**Exercise goal**
Nothing after the line with "from pxr import" belongs in the copy; extract the lines below from the top through that line, pictures left out.

**Information provided**
%%

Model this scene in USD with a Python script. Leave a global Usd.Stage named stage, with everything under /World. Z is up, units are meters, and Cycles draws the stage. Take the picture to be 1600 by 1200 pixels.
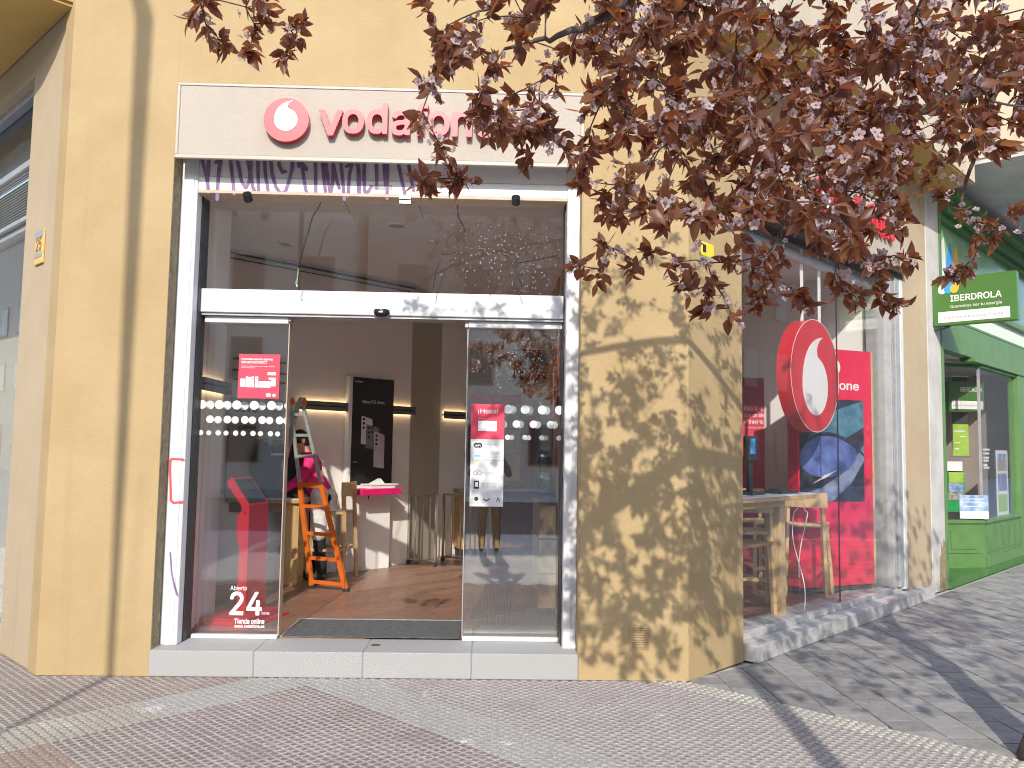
import math, random
import numpy as np, trimesh, usdkit, meshkit
from manifold3d import Manifold, set_circular_segments
from shapely.geometry import Polygon, Point, LineString, box as sbox
from shapely.ops import unary_union
from pxr import Usd, UsdGeom, UsdLux, UsdShade, Gf, Sdf

stage = Usd.Stage.CreateInMemory()
UsdGeom.SetStageUpAxis(stage, "Z"); UsdGeom.SetStageMetersPerUnit(stage, 1.0)
UsdGeom.Xform.Define(stage, "/World"); UsdGeom.Scope.Define(stage, "/World/Looks")
rng = np.random.default_rng(7); random.seed(7)
T = usdkit._T

# ------------------------------------------------------------------ camera, sky, sun, exposure
CZ = 1.62; FOC = 1300.0                       # lens height; focal length for a picture 1600 wide
YAW, PITCH, ROLL = np.radians([1.478, 4.441, 0.94])
SUN_TAN = 0.60; SUN_X = 0.07                  # light travels along (SUN_X, 1, -SUN_TAN)
SUN_POWER, SKY_POWER, EXPOSURE = 0.50, 0.15, 1.2
Fv = np.array([math.sin(YAW)*math.cos(PITCH), math.cos(YAW)*math.cos(PITCH), math.sin(PITCH)])
r0 = np.cross(Fv, [0, 0, 1]); r0 /= np.linalg.norm(r0); u0 = np.cross(r0, Fv)
Rv = math.cos(ROLL)*r0 + math.sin(ROLL)*u0; Uv = -math.sin(ROLL)*r0 + math.cos(ROLL)*u0
CAM = np.array([0, 0, CZ])
cam = UsdGeom.Camera.Define(stage, "/World/camera")
m = Gf.Matrix4d(*[float(x) for x in (*Rv, 0, *Uv, 0, *(-Fv), 0, *CAM, 1)])
cam.AddTransformOp().Set(m)
cam.CreateHorizontalApertureAttr(36.0); cam.CreateVerticalApertureAttr(27.0)
cam.CreateFocalLengthAttr(36.0*FOC/1600); cam.CreateClippingRangeAttr((0.05, 500.0))
cam.CreateExposureAttr(EXPOSURE)
to_sun = np.array([-SUN_X, -1.0, SUN_TAN]); to_sun /= np.linalg.norm(to_sun)
dome = UsdLux.DomeLight.Define(stage, "/World/sky")
sky_mat = usdkit.material(stage, "/World/Looks/sky_air", {
    "s": ("sky_texture", {"sky_type": "single_scattering", "sun_disc": False, "sun_elevation": float(math.asin(to_sun[2])), "sun_rotation": float(math.atan2(to_sun[0], to_sun[1]))}),
    "b": ("background_shader", {"strength": SKY_POWER})}, [("s.color", "b.color")], surface="b.background")
UsdShade.MaterialBindingAPI.Apply(dome.GetPrim()).Bind(sky_mat)
sun = UsdLux.DistantLight.Define(stage, "/World/sun")
sun.CreateIntensityAttr(SUN_POWER); sun.CreateAngleAttr(0.5); sun.CreateNormalizeAttr(True); sun.CreateColorAttr(Gf.Vec3f(1.0, 0.93, 0.82))
zz = to_sun; xx = np.cross([0, 0, 1], zz); xx /= np.linalg.norm(xx); yy = np.cross(zz, xx)
sun.AddTransformOp().Set(Gf.Matrix4d(*[float(x) for x in (*xx, 0, *yy, 0, *zz, 0, 0, 0, 30, 1)]))

# ------------------------------------------------------------------ measuring helpers (picture 1600 x 1200 -> a point on a real plane)
def ray(px, py): return Fv + Rv*(px-800)/FOC - Uv*(py-600)/FOC
def at(px, py, y): d = ray(px, py); return CAM + d*y/d[1]
def atz(px, py, z=0.0): d = ray(px, py); return CAM + d*(z-CZ)/d[2]
def atp(px, py, p, n): d = ray(px, py); n = np.asarray(n, float); return CAM + d*(np.dot(np.asarray(p)-CAM, n)/np.dot(d, n))
S2 = math.sqrt(.5)
E = np.array([S2, S2, 0]); NR = np.array([S2, -S2, 0]); NL = np.array([-S2, -S2, 0])
YF = 6.0                                      # plane of the front wall
K0 = np.array([1.44, YF, 0]); KL = np.array([-3.12, YF, 0])
def rs(px, py, off=0.0):                      # (s along the right street, z) of a picture point on a plane OFF in front of the right wall
    P = atp(px, py, K0+NR*off, NR); return float((P-K0)@E), float(P[2])
def RSW(s, d, z): return K0 + E*s - NR*d + np.array([0, 0, z])    # local right-street coordinates (s, depth inwards, z) to world
def proj(P):
    v = np.asarray(P, float) - CAM; w = v@Fv
    return 800+FOC*(v@Rv)/w, 600-FOC*(v@Uv)/w, w
def tf(loc=(0, 0, 0), rz=0.0):
    M = trimesh.transformations.rotation_matrix(rz, [0, 0, 1]); M[:3, 3] = loc; return M
FR = tf(K0, math.pi/4)                        # right street frame: x along, y inwards
FL = tf(KL, -math.pi/4)                       # left street frame: x = -(along), y inwards

# ------------------------------------------------------------------ materials
MATS = {}
def pm(name, c1, c2=None, scale=6.0, rough=0.6, bump=0.0, bscale=40.0, metal=0.0, spec=0.5, coat=0.0, detail=4.0, lo=0.35, hi=0.65, emit=None, stretch=None, trans=None):
    """A principled material whose colour wanders between c1 and c2 with noise in space, and whose surface has fine relief."""
    c2 = c1 if c2 is None else c2
    n = {"g": ("geometry", {}), "mp": ("mapping", {"scale": stretch or (1, 1, 1)}), "n": ("noise_texture", {"scale": scale, "detail": detail, "roughness": 0.6}),
         "r": ("rgb_ramp", {"ramp": [(lo, c1), (hi, c2)]}), "p": ("principled_bsdf", {"roughness": rough, "metallic": metal, "specular_ior_level": spec, "coat_weight": coat})}
    l = [("g.position", "mp.vector"), ("mp.vector", "n.vector"), ("n.fac", "r.fac"), ("r.color", "p.base_color")]
    if bump:
        n["n2"] = ("noise_texture", {"scale": bscale, "detail": 3.0}); n["b"] = ("bump", {"strength": 1.0, "distance": bump})
        l += [("mp.vector", "n2.vector"), ("n2.fac", "b.height"), ("b.normal", "p.normal")]
    if emit:
        n["p"][1].update(emission_color=emit[0], emission_strength=emit[1])
    MATS[name] = usdkit.material(stage, "/World/Looks/"+name, n, l, surface="p.BSDF"); return MATS[name]
def glass(name, f0=0.06, tint=(0.93, 0.95, 0.94), gain=0.9):
    MATS[name] = usdkit.material(stage, "/World/Looks/"+name, {
        "w": ("layer_weight", {"blend": 0.5}), "pw": ("math", {"math_type": "power", "value2": 5.0}), "m": ("math", {"math_type": "multiply_add", "value2": gain-f0, "value3": f0}),
        "t": ("transparent_bsdf", {"color": tint}), "s": ("glossy_bsdf", {"color": (1, 1, 1), "roughness": 0.004}), "x": ("mix_closure", {})},
        [("w.facing", "pw.value1"), ("pw.value", "m.value1"), ("m.value", "x.fac"), ("t.BSDF", "x.closure1"), ("s.BSDF", "x.closure2")], surface="x.closure")
    return MATS[name]
def leafmat(name, c1, c2, tr, scale=9.0, rough=0.42, mixf=0.35):
    MATS[name] = usdkit.material(stage, "/World/Looks/"+name, {
        "g": ("geometry", {}), "n": ("noise_texture", {"scale": scale, "detail": 2.0}), "r": ("rgb_ramp", {"ramp": [(0.3, c1), (0.7, c2)]}),
        "v": ("hsv", {"saturation": 1.0, "hue": 0.5}), "mr": ("map_range", {"from_min": 0.0, "from_max": 1.0, "to_min": 0.6, "to_max": 1.5}),
        "p": ("principled_bsdf", {"roughness": rough}), "t": ("translucent_bsdf", {"color": tr}), "x": ("mix_closure", {"fac": mixf})},
        [("g.position", "n.vector"), ("n.fac", "r.fac"), ("r.color", "v.color"), ("g.random_per_island", "mr.value"), ("mr.result", "v.value"), ("v.color", "p.base_color"),
         ("p.BSDF", "x.closure1"), ("t.BSDF", "x.closure2")], surface="x.closure")
    return MATS[name]

# ------------------------------------------------------------------ geometry and scene helpers
class MB:
    """Collects shapes for one mesh."""
    def __init__(s): s.v = []; s.f = []; s.n = 0
    def raw(s, v, f):
        v = np.asarray(v, float).reshape(-1, 3); f = np.asarray(f, int)
        if f.shape[1] == 4: f = np.vstack([f[:, [0, 1, 2]], f[:, [0, 2, 3]]])
        s.v.append(v); s.f.append(f+s.n); s.n += len(v); return s
    def tm(s, t, M=None):
        v = np.asarray(t.vertices); 
        if M is not None: v = trimesh.transform_points(v, M)
        return s.raw(v, t.faces)
    def box(s, a, b, c=0.0, M=None):
        a = np.minimum(a, b); b = np.maximum(np.asarray(a)*0+a, b) if False else np.maximum(b, a)
        x0, y0, z0 = a; x1, y1, z1 = b
        if c > 0:
            return s.tm(rbox((x1-x0, y1-y0, z1-z0), c), (np.eye(4) if M is None else M) @ trimesh.transformations.translation_matrix(((x0+x1)/2, (y0+y1)/2, (z0+z1)/2)))
        v = np.array([[x, y, z] for x in (x0, x1) for y in (y0, y1) for z in (z0, z1)], float)
        if M is not None: v = trimesh.transform_points(v, M)
        return s.raw(v, [[0, 1, 3, 2], [4, 6, 7, 5], [0, 4, 5, 1], [2, 3, 7, 6], [0, 2, 6, 4], [1, 5, 7, 3]])
    def tube(s, pts, r, n=8, cap=True):
        p = np.asarray(pts, float); r = np.broadcast_to(np.asarray(r, float), (len(p),))
        t = np.gradient(p, axis=0); t /= np.linalg.norm(t, axis=1, keepdims=True)+1e-12
        ref = np.array([0, 0, 1.0]) if abs(t[:, 2]).mean() < .8 else np.array([1.0, 0, 0])
        a = np.cross(t, ref); a /= np.linalg.norm(a, axis=1, keepdims=True)+1e-12; b = np.cross(t, a)
        g = np.arange(n)*2*np.pi/n
        v = p[:, None]+r[:, None, None]*(np.cos(g)[None, :, None]*a[:, None]+np.sin(g)[None, :, None]*b[:, None])
        i, j = np.meshgrid(np.arange(len(p)-1), np.arange(n), indexing="ij")
        q = np.stack([i*n+j, i*n+(j+1) % n, (i+1)*n+(j+1) % n, (i+1)*n+j], -1).reshape(-1, 4)[:, ::-1]
        f = np.vstack([q[:, [0, 1, 2]], q[:, [0, 2, 3]]])
        v = v.reshape(-1, 3)
        if cap:
            k = len(v); v = np.vstack([v, p[:1], p[-1:]]); o = (len(p)-1)*n
            f = np.vstack([f, [[k, j, (j+1) % n] for j in range(n)], [[k+1, o+(j+1) % n, o+j] for j in range(n)]])
        return s.raw(v, f)
    def bar(s, a, b, w, d, up=(0, 0, 1)):
        """A rectangular bar from a to b, w across and d in the direction nearest to up."""
        a = np.asarray(a, float); b = np.asarray(b, float); t = b-a; t /= np.linalg.norm(t)
        x = np.cross(t, up); x /= np.linalg.norm(x); y = np.cross(x, t)
        v = [p+x*sx*w/2+y*sy*d/2 for p in (a, b) for sx, sy in ((-1, -1), (1, -1), (1, 1), (-1, 1))]
        return s.raw(v, [[0, 1, 2, 3], [7, 6, 5, 4], [0, 4, 5, 1], [1, 5, 6, 2], [2, 6, 7, 3], [3, 7, 4, 0]])
    def prism(s, poly, depth, M=None):
        """A shapely polygon in xy pulled up along z by depth."""
        for g in getattr(poly, "geoms", [poly]):
            if g.area > 1e-9: s.tm(trimesh.creation.extrude_polygon(g, depth, engine="earcut"), M)
        return s
    def tri(s): return (np.vstack(s.v), np.vstack(s.f))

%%

**Task output**
Model this scene in USD with a Python script. Leave a global Usd.Stage named stage, with everything under /World. Z is up, units are meters, and Cycles draws the stage. Take the picture to be 1600 by 1200 pixels.
import math, random
import numpy as np, trimesh, usdkit, meshkit
from manifold3d import Manifold, set_circular_segments
from shapely.geometry import Polygon, Point, LineString, box as sbox
from shapely.ops import unary_union
from pxr import Usd, UsdGeom, UsdLux, UsdShade, Gf, Sdf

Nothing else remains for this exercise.